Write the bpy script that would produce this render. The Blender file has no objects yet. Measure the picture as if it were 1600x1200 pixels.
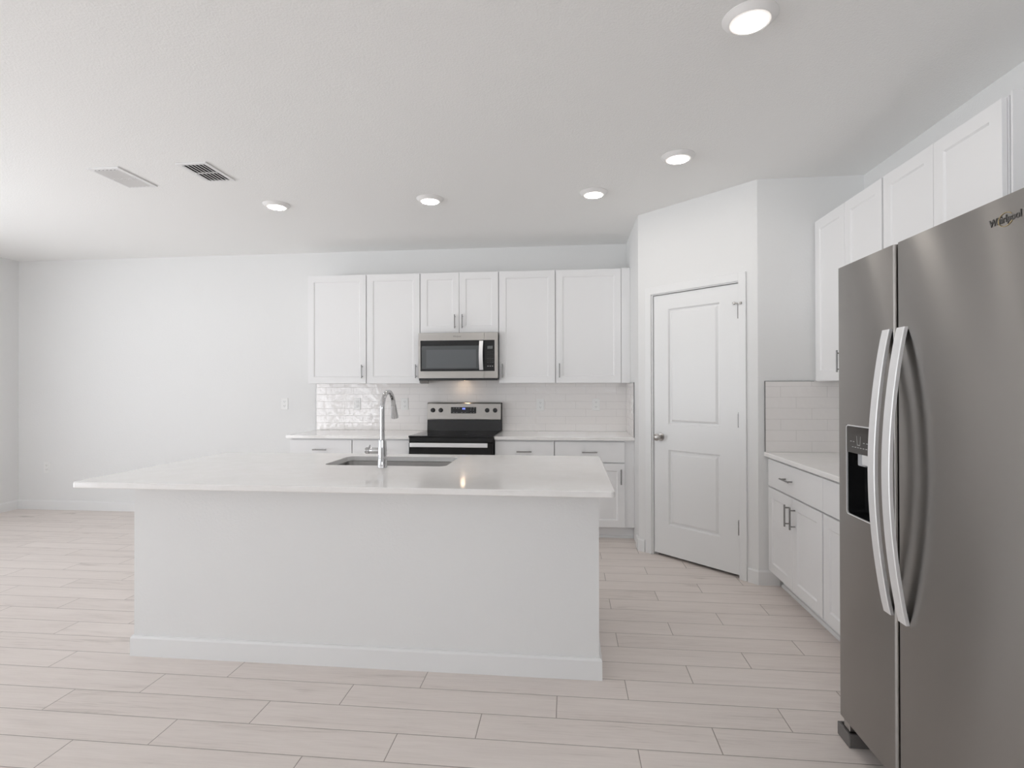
import bpy, bmesh, math, random
from mathutils import Vector, Matrix

S = bpy.context.scene
COL = S.collection
PI = math.pi
random.seed(7)

# ------------------------------------------------------------------ camera
F_PX, YAW, PITCH, ROLL, CAM_H = 846.08, 0.1035, 0.0044, -0.0023, 1.343
def make_camera():
    cd = bpy.data.cameras.new('camera'); co = bpy.data.objects.new('camera', cd); COL.objects.link(co)
    cd.sensor_width = 36.0; cd.sensor_fit = 'HORIZONTAL'; cd.lens = F_PX / 1600 * 36.0
    cd.clip_start = 0.02; cd.clip_end = 100
    cy, sy, cp, sp = math.cos(YAW), math.sin(YAW), math.cos(PITCH), math.sin(PITCH)
    fwd = Vector((-sy * cp, cy * cp, sp)); right = Vector((cy, sy, 0)); up = right.cross(fwd)
    cr, sr = math.cos(ROLL), math.sin(ROLL)
    r2 = cr * right + sr * up; u2 = -sr * right + cr * up
    m = Matrix((r2, u2, -fwd)).transposed().to_4x4(); m.translation = Vector((0, 0, CAM_H))
    co.matrix_world = m
    S.camera = co
make_camera()

# ------------------------------------------------------------------ world, view
S.view_settings.view_transform = 'Standard'
S.view_settings.look = 'None'
S.view_settings.gamma = 1.0
S.view_settings.use_curve_mapping = False
S.view_settings.exposure = 0.08
WORLD_STRENGTH = 7.3
LAMP_STRENGTH = 46.0
w = bpy.data.worlds.new('daylight'); S.world = w; w.use_nodes = True
wt_ = w.node_tree; bg = wt_.nodes['Background']
# hazy bright sky above the horizon, brighter glow added below to lift the ceiling
tc = wt_.nodes.new('ShaderNodeTexCoord'); sx = wt_.nodes.new('ShaderNodeSeparateXYZ'); wr = wt_.nodes.new('ShaderNodeValToRGB')
wt_.links.new(tc.outputs['Generated'], sx.inputs[0]); mr = wt_.nodes.new('ShaderNodeMapRange')
mr.inputs['From Min'].default_value = -1.0; wt_.links.new(sx.outputs[2], mr.inputs['Value']); wt_.links.new(mr.outputs[0], wr.inputs[0])
e = wr.color_ramp.elements
e[0].position = 0.492; e[0].color = (0.95, 0.98, 1.02, 1)
e[1].position = 0.508; e[1].color = (0.485, 0.515, 0.555, 1)
wt_.links.new(wr.outputs[0], bg.inputs['Color']); bg.inputs['Strength'].default_value = WORLD_STRENGTH
S.cycles.diffuse_bounces = 8
S.cycles.glossy_bounces = 5
S.cycles.max_bounces = 12
S.cycles.caustics_reflective = False
S.cycles.caustics_refractive = False
S.cycles.sample_clamp_indirect = 6.0

# room constants (metres)
D = 5.411          # back wall
W = 1.960          # right wall
XL = -6.066        # left wall
YR = -3.2          # wall behind the camera
CZ = 2.743         # ceiling
ZC = 0.897         # worktop height
RX = 0.572         # short return wall beside the back run
PY = 3.817         # wall beside the right run
DS = RX + 4.522    # diagonal pantry wall: x + y = DS
PX = DS - PY

def portal(name, loc, rot, sx, sy):
    l = bpy.data.lights.new(name, 'AREA'); l.shape = 'RECTANGLE'; l.size = sx; l.size_y = sy
    l.cycles.is_portal = True
    o = bpy.data.objects.new(name, l); COL.objects.link(o); o.location = loc; o.rotation_euler = rot
WIN = [  # daylight openings: wall, a0, a1, z0, z1
    ('left', 1.2, 3.4, 0.06, 2.12),
    ('left', -2.9, -0.9, 0.06, 2.12),  # unseen opening added to light the right base cabinets and refrigerator handles
    ('rear', -6.0, -5.1, 0.06, 2.12),
    ('rear', -0.8, 1.7, 1.50, 2.45),  # unseen opening added for fill light, set high to stay off the tile
]
for wl, a0, a1, z0, z1 in WIN:
    if wl == 'left':
        portal('window_daylight', (XL - 0.02, (a0 + a1) / 2, (z0 + z1) / 2), (0, -PI / 2, 0), z1 - z0, a1 - a0)
    else:
        portal('window_daylight', ((a0 + a1) / 2, YR - 0.02, (z0 + z1) / 2), (PI / 2, 0, 0), a1 - a0, z1 - z0)

# ------------------------------------------------------------------ materials
def new_mat(name):
    m = bpy.data.materials.new(name); m.use_nodes = True
    nt = m.node_tree; b = nt.nodes['Principled BSDF']
    return m, nt, b
def mat(name, col, rough=0.5, metal=0.0, spec=0.5, aniso=0.0, emis=None, estr=0.0, coat=0.0):
    m, nt, b = new_mat(name)
    b.inputs['Base Color'].default_value = (*col, 1); b.inputs['Roughness'].default_value = rough
    b.inputs['Metallic'].default_value = metal; b.inputs['Specular IOR Level'].default_value = spec
    if aniso: b.inputs['Anisotropic'].default_value = aniso
    if coat: b.inputs['Coat Weight'].default_value = coat; b.inputs['Coat Roughness'].default_value = 0.03
    if emis:
        b.inputs['Emission Color'].default_value = (*emis, 1); b.inputs['Emission Strength'].default_value = estr
    return m
def N(nt, t, **kw):
    n = nt.nodes.new(t)
    for k, v in kw.items(): setattr(n, k, v)
    return n
def MA(nt, op, a, b=None, c=None, clamp=False):
    n = nt.nodes.new('ShaderNodeMath'); n.operation = op; n.use_clamp = clamp
    for i, v in enumerate((a, b, c)):
        if v is None: continue
        if isinstance(v, (int, float)): n.inputs[i].default_value = v
        else: nt.links.new(v, n.inputs[i])
    return n.outputs[0]
def bump(nt, b, h, strength, dist):
    n = N(nt, 'ShaderNodeBump'); n.inputs['Strength'].default_value = strength; n.inputs['Distance'].default_value = dist
    nt.links.new(h, n.inputs['Height']); nt.links.new(n.outputs[0], b.inputs['Normal']); return n
def noise(nt, vec, scale, detail=3, rough=0.5, dim='3D'):
    n = N(nt, 'ShaderNodeTexNoise', noise_dimensions=dim)
    n.inputs['Scale'].default_value = scale; n.inputs['Detail'].default_value = detail; n.inputs['Roughness'].default_value = rough
    nt.links.new(vec, n.inputs['Vector']); return n
def pos(nt):
    return N(nt, 'ShaderNodeNewGeometry').outputs['Position']

def paint(name, col, rough, nscale, nstr, dist):
    m, nt, b = new_mat(name)
    b.inputs['Base Color'].default_value = (*col, 1); b.inputs['Roughness'].default_value = rough
    b.inputs['Specular IOR Level'].default_value = 0.3
    n = noise(nt, pos(nt), nscale, 4, 0.6)
    bump(nt, b, n.outputs[0], nstr, dist)
    return m
M = {}
M['wall'] = paint('wall_paint', (0.80, 0.803, 0.80), 0.65, 70, 0.25, 0.004)
M['ceiling'] = paint('textured_ceiling_paint', (0.89, 0.89, 0.88), 0.8, 110, 0.35, 0.006)
M['trim'] = mat('white_trim_paint', (0.815, 0.82, 0.82), 0.35)
M['cabinet'] = mat('white_cabinet_paint', (0.83, 0.83, 0.835), 0.38)
M['chrome'] = mat('chrome', (0.56, 0.56, 0.57), 0.06, 1.0)
M['nickel'] = mat('satin_nickel', (0.50, 0.48, 0.46), 0.28, 1.0)
M['pull'] = mat('brushed_nickel_pull', (0.29, 0.285, 0.28), 0.3, 1.0)
M['black_glass'] = mat('black_glass', (0.008, 0.008, 0.009), 0.04, 0.0, 0.5)
M['black'] = mat('black_enamel', (0.012, 0.012, 0.013), 0.25)
M['black_plastic'] = mat('black_plastic', (0.015, 0.015, 0.016), 0.4)
M['dark'] = mat('painted_duct_shade', (0.02, 0.02, 0.02), 0.8)  # near-black that paints in the shade of the vent ducts
M['window_tint'] = mat('grey_screened_glass', (0.085, 0.09, 0.095), 0.12)
M['window_tint_in'] = mat('grey_oven_cavity_glass', (0.12, 0.13, 0.137), 0.15)
M['plate'] = mat('white_plastic_plate', (0.84, 0.84, 0.83), 0.3)
M['slot'] = mat('socket_slot_grey', (0.22, 0.22, 0.22), 0.5)
M['vent_white'] = mat('white_enamelled_vent', (0.82, 0.82, 0.82), 0.45)
M['lens'] = mat('lamp_lens', (1, 1, 1), 0.4, emis=(1.0, 0.95, 0.89), estr=LAMP_STRENGTH)
M['lamp_rim'] = mat('painted_glow_lens_rim', (0.9, 0.88, 0.86), 0.4, emis=(1.0, 0.93, 0.87), estr=0.55)  # unlit ring round the lens, with a faint glow painted in
M['lamp_trim'] = mat('lamp_trim_white', (0.82, 0.81, 0.80), 0.5)
M['metal_edge'] = mat('tile_edge_metal', (0.30, 0.30, 0.30), 0.35, 1.0)
M['grey_foot'] = mat('grey_foot_cover', (0.14, 0.13, 0.125), 0.5)
M['display'] = mat('dark_grey_glass_panel', (0.055, 0.05, 0.046), 0.12)
M['icon'] = mat('printed_grey_icon', (0.42, 0.42, 0.41), 0.5)
M['icon_dim'] = mat('faint_printed_icon', (0.09, 0.09, 0.09), 0.5)
M['digit'] = mat('blue_clock_digit', (0.1, 0.12, 0.6), 0.5, emis=(0.25, 0.33, 1.0), estr=2.5)
M['lcd'] = mat('grey_lcd', (0.13, 0.14, 0.14), 0.3)
M['logo'] = mat('dark_badge_letter', (0.16, 0.155, 0.15), 0.3, 1.0)
M['swoosh'] = mat('gold_badge_ring', (0.62, 0.50, 0.28), 0.3, 1.0)
M['grey_plastic'] = mat('grey_plastic', (0.40, 0.41, 0.43), 0.35)
M['white_frame'] = mat('white_window_frame', (0.82, 0.82, 0.82), 0.4)
M['micro_light'] = mat('cooktop_lamp_lens', (1, 1, 1), 0.4, emis=(1.0, 0.72, 0.48), estr=40.0)
M['burner'] = mat('burner_ring_print', (0.10, 0.10, 0.105), 0.2)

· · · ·

*TASK DESCRIPTION:* Pictures stay out. Repeat only the lines from the beginning of the data through the line that has "random.seed(7)".

*EXPECTED ANSWER:*
Write the bpy script that would produce this render. The Blender file has no objects yet. Measure the picture as if it were 1600x1200 pixels.
import bpy, bmesh, math, random
from mathutils import Vector, Matrix

S = bpy.context.scene
COL = S.collection
PI = math.pi
random.seed(7)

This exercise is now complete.